Given task: Go through the material below and copy each line where the word "that" appears.

══════════

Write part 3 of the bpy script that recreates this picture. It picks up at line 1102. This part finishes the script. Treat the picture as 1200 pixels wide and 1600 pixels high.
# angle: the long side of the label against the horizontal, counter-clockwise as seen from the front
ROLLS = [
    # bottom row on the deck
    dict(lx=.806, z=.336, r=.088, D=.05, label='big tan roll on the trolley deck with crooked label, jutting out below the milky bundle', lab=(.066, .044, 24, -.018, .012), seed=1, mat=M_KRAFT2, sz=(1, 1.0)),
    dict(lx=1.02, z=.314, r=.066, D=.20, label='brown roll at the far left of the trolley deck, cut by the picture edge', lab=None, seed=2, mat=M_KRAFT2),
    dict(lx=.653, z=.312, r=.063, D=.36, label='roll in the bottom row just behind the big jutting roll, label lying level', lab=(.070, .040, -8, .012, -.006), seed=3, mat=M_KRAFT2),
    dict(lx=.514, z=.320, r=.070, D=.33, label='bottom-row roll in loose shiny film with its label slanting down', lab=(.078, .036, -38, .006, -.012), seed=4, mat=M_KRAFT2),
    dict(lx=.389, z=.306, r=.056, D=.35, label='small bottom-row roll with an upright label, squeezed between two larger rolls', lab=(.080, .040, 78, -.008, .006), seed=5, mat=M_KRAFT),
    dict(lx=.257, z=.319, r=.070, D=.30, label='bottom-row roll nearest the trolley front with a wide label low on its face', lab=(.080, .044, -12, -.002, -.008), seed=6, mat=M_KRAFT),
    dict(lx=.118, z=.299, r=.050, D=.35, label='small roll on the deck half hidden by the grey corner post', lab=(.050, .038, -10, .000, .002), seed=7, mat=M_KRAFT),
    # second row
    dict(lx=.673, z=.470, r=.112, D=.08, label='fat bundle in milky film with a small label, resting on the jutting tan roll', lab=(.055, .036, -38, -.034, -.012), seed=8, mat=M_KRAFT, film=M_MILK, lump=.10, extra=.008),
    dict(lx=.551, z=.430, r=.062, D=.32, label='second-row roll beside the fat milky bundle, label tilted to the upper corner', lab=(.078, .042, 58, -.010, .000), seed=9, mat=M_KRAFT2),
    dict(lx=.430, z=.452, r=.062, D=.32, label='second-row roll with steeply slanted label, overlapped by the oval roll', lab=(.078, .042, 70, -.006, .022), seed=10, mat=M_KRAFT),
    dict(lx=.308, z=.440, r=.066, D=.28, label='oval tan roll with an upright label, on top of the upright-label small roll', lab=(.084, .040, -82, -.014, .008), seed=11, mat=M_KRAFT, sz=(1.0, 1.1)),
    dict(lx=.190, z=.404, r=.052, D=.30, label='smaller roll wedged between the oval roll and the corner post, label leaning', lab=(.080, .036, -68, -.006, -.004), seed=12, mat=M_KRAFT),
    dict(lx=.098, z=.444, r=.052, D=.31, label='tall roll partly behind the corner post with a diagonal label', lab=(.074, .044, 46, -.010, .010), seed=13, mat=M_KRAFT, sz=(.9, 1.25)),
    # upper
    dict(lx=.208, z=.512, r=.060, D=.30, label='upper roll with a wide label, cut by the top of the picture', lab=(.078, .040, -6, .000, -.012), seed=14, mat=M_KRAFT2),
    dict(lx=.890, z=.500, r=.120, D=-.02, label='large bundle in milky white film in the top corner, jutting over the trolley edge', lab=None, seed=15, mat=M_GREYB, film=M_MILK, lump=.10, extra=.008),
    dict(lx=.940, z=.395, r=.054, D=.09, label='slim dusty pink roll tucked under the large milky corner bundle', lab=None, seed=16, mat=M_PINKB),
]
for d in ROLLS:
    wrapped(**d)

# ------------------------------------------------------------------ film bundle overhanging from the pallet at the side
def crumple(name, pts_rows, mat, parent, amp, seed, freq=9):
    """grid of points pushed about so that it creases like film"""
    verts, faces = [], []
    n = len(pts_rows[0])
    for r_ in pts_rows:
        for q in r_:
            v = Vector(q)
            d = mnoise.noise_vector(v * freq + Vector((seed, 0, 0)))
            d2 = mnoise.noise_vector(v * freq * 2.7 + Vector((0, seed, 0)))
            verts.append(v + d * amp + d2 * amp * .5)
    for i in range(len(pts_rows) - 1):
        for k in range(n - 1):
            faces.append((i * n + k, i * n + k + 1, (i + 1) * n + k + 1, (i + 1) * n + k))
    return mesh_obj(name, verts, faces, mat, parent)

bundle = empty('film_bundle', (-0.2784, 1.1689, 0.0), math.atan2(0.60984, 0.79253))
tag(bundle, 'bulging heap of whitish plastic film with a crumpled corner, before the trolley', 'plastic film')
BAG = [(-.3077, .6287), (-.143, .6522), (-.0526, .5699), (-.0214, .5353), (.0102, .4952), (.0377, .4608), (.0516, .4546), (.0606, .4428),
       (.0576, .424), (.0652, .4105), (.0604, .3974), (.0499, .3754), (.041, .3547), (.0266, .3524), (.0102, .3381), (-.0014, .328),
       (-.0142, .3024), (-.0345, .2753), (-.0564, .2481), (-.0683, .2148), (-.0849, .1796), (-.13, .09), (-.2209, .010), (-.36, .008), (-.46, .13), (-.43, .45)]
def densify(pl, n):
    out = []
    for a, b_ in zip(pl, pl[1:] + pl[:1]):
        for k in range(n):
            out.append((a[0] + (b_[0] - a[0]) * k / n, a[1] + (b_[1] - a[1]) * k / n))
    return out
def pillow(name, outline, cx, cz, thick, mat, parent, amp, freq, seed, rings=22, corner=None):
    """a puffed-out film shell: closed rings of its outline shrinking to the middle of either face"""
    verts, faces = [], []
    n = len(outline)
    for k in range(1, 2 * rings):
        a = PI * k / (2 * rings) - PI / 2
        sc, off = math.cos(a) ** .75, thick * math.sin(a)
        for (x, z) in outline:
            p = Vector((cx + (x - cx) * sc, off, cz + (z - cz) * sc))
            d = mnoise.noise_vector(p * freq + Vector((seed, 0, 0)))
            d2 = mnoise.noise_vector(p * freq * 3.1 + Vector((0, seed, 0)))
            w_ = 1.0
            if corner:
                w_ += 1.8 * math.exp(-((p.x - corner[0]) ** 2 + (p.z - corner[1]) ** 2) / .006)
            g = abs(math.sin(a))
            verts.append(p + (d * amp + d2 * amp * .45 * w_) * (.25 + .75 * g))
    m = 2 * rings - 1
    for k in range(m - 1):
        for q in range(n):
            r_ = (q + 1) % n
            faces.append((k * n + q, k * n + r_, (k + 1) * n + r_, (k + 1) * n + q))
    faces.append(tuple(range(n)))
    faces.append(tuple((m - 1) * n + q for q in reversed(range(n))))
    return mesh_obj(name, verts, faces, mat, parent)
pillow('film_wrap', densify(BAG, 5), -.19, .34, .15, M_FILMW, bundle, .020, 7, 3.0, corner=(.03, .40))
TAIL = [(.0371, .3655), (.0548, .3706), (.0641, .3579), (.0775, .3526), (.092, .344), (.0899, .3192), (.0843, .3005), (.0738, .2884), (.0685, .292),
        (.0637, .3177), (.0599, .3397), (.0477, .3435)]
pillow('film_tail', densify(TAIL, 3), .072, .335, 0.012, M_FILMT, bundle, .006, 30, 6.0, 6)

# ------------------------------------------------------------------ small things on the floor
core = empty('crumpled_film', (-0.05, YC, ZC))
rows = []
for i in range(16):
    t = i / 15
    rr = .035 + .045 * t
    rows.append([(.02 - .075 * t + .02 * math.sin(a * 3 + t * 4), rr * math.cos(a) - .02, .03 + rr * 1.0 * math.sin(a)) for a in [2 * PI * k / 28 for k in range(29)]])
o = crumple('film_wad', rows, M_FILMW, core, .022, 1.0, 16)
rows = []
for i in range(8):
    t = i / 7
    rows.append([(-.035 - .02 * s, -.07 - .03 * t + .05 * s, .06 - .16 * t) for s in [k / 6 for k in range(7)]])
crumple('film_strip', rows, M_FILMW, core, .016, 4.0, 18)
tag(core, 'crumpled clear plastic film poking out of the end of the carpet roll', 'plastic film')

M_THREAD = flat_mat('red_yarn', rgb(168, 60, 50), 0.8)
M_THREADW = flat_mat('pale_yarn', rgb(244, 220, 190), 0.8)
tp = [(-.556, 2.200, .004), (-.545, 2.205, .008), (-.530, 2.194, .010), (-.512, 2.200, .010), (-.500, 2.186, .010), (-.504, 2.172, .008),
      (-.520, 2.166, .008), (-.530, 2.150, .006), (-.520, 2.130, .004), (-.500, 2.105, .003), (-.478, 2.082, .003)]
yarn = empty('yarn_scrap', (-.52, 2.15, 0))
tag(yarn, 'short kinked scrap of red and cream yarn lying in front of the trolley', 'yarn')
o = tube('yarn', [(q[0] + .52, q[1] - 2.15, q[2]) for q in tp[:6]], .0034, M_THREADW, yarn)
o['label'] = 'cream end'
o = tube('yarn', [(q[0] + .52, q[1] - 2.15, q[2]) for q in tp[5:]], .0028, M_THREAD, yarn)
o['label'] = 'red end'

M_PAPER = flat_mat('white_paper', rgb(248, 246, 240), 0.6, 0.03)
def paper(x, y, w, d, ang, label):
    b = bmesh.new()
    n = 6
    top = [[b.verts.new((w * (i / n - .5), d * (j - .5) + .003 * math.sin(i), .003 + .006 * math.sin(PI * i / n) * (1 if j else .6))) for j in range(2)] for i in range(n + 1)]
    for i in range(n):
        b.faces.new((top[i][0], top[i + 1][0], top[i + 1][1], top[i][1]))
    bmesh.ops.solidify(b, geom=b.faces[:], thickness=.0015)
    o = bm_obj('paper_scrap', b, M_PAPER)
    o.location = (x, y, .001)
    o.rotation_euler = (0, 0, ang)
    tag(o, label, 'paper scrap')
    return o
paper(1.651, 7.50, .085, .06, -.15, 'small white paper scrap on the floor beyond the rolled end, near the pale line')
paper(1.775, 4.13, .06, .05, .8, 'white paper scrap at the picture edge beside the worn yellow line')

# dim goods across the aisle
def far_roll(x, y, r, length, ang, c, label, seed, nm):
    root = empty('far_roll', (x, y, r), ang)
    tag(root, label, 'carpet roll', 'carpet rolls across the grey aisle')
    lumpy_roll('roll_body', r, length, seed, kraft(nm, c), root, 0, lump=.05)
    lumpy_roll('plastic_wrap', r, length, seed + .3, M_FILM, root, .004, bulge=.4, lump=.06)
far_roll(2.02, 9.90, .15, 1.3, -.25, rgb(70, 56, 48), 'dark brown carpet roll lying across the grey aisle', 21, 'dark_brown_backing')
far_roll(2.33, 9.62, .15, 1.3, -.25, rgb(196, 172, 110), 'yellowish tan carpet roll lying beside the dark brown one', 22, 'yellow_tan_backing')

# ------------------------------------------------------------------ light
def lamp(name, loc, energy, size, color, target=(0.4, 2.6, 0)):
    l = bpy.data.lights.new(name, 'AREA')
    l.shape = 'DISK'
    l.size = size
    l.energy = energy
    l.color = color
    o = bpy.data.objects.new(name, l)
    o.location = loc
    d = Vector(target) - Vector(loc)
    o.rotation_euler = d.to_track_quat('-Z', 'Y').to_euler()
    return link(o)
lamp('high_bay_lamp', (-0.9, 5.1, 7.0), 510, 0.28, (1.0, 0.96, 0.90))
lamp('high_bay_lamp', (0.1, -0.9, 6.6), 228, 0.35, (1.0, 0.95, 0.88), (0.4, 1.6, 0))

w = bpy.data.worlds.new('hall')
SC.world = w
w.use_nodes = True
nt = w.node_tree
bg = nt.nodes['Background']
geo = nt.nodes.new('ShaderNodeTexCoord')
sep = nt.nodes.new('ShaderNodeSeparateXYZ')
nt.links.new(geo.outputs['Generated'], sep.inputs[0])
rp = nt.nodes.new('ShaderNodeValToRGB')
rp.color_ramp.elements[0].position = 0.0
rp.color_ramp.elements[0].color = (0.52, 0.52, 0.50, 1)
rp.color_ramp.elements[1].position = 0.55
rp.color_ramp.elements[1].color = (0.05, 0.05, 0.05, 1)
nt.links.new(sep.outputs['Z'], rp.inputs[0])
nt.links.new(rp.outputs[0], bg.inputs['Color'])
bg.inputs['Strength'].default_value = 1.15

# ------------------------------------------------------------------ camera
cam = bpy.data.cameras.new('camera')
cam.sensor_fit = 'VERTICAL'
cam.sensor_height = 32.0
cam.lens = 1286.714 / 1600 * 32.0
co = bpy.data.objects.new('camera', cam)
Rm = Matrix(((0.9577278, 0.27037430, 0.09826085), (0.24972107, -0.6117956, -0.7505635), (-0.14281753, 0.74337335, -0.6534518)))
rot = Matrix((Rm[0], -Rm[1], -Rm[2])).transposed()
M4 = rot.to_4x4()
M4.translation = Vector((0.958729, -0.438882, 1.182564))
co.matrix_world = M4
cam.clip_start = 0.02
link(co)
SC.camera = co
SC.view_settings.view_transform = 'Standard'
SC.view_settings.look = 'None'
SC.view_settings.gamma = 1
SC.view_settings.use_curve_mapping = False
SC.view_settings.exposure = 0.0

══════════

Solved problem:
Write part 3 of the bpy script that recreates this picture. It picks up at line 1102. This part finishes the script. Treat the picture as 1200 pixels wide and 1600 pixels high.
    """grid of points pushed about so that it creases like film"""